An analysis of Federation Account Allocation Committee (FAAC) communiqués and data released by the National Bureau of Statistics (NBS), last year, indicated that the oil-producing states received N57.92 billion in January; N85.10 billion in February; N166.24 billion in March; N90.12 billion in April; N106.50 billion in May; N95.60 billion in June; N109.82 billion in July 2024; N99.47 billion in August; N90.42 billion in September; N132.40 billion in October; N193.29 billion in November and N113.48 billion in December as 13 per cent derivation revenue payments from FAAC.
The country’s oil producing states such as, Abia, Akwa Ibom, Anambra, Bayelsa, Delta, Imo, Edo, Ondo, and Rivers, are statutorily required to be paid 13 per cent of oil revenue from the Federation Account as Derivation Fund, which they are expected to use for the exclusive benefit of their oil/ gas producing communities whose environments are typically negatively impacted by mineral exploration and production activities.
For instance, the Federal Ministry of Finance, while speaking on the outcome of the FAAC meeting for January 2025 recently, said that the committee shared a total sum of N1.424 trillion among the three tiers of government as Federation Allocation for the month of December 2024 from a gross total of N2.310 trillion.
The ministry further said: “From the stated amount inclusive of Gross Statutory Revenue, Value Added Tax (VAT), Electronic Money Transfer Levy (EMTL), Exchange Difference (ED), the Federal Government received N451.193 billion, the states received N498.498 billion, the Local Government Councils got N361.754 billion, while the Oil Producing States received N113.477 billion as Derivation, (13% of Mineral Revenue). “The sum of N84.780 billion was given for the cost of collection, while N801.175 billion was allocated for Transfers Intervention and Refunds.”
New Telegraph reports that compared with 2022 and 2023, the country’s 36 states generally benefitted from higher FAAC allocations last year, especially from exchange rate gains in the oil sector, as a result of reforms introduced by the President Bola Tinubu-led administration following its assumption of power on May 29, 2023.

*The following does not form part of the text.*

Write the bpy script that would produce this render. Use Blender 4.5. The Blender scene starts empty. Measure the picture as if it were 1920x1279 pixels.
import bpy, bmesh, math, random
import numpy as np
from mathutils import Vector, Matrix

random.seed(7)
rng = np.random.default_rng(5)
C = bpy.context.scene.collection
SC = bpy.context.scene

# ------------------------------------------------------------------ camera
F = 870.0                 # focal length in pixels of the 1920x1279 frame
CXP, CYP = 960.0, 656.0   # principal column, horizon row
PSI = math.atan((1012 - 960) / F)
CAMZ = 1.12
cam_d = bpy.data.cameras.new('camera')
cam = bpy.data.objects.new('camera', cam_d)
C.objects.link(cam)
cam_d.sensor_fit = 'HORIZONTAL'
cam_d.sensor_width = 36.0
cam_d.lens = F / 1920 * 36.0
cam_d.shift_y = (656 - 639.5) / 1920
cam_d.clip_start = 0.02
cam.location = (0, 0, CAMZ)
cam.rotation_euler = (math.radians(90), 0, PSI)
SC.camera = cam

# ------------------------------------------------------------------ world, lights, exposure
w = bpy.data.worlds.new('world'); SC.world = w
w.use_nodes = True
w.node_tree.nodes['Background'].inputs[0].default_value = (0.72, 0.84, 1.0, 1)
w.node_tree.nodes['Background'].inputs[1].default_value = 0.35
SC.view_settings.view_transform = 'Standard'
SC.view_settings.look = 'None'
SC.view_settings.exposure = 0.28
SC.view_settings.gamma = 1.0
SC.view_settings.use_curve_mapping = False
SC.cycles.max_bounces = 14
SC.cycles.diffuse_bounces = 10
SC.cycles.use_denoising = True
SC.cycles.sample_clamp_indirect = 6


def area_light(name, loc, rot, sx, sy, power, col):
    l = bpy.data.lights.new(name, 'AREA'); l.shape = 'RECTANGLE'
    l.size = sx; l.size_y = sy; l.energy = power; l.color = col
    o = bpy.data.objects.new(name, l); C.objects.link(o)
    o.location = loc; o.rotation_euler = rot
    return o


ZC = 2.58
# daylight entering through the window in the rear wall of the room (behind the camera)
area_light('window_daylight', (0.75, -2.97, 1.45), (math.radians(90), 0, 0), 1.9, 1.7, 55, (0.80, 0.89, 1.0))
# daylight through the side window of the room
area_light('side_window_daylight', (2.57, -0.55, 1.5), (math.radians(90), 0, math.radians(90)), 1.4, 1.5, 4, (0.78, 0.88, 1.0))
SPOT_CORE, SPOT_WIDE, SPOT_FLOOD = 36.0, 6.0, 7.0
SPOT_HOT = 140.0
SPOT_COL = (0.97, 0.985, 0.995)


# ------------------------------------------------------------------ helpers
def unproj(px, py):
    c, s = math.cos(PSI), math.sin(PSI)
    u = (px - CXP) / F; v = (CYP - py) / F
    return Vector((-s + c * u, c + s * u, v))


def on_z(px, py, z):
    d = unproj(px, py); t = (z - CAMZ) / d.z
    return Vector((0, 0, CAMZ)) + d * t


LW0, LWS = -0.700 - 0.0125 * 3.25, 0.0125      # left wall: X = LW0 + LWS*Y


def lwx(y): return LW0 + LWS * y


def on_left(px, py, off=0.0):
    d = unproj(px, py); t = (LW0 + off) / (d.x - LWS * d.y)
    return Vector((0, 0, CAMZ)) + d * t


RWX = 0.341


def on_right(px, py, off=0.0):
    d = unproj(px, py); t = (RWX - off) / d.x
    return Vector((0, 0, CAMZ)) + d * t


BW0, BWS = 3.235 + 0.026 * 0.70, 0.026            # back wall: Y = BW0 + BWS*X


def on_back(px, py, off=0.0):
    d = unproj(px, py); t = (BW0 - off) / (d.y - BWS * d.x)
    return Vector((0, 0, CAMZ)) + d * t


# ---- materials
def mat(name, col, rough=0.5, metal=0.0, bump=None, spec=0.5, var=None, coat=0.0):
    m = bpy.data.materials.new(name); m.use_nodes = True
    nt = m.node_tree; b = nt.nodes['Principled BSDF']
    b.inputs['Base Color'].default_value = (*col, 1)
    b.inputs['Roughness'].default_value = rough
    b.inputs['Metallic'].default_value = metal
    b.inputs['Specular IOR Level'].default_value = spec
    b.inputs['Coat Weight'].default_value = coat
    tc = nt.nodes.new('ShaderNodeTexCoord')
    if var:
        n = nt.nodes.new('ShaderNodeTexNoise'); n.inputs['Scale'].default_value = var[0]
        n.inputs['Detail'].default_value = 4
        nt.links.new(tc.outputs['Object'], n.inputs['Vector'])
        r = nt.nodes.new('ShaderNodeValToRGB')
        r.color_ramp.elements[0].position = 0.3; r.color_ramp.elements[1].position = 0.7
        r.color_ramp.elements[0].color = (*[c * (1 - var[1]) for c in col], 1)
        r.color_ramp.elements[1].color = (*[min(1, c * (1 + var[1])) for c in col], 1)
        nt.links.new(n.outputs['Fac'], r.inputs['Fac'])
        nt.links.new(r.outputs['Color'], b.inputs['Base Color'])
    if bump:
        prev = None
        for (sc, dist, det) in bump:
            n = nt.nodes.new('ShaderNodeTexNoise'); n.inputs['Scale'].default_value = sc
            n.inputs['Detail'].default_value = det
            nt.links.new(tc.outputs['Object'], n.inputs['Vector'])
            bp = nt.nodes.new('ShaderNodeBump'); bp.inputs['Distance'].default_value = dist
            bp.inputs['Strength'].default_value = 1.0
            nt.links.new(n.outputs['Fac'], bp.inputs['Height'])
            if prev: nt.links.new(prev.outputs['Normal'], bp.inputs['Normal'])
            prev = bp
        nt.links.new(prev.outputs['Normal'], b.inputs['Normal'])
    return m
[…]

Indeed, in its latest “Nigeria Development Update” publication released last year, the World Bank said that the country’s oil sector growth accelerated from a contraction of 8.7 percent in H1 2023 to a growth of 7.8 percent in H1 2024, adding that: “The sector benefited from a moderate increase in crude oil and condensates production which grew by 2.9 percent in H1 2024 to 1.5 mbpd.”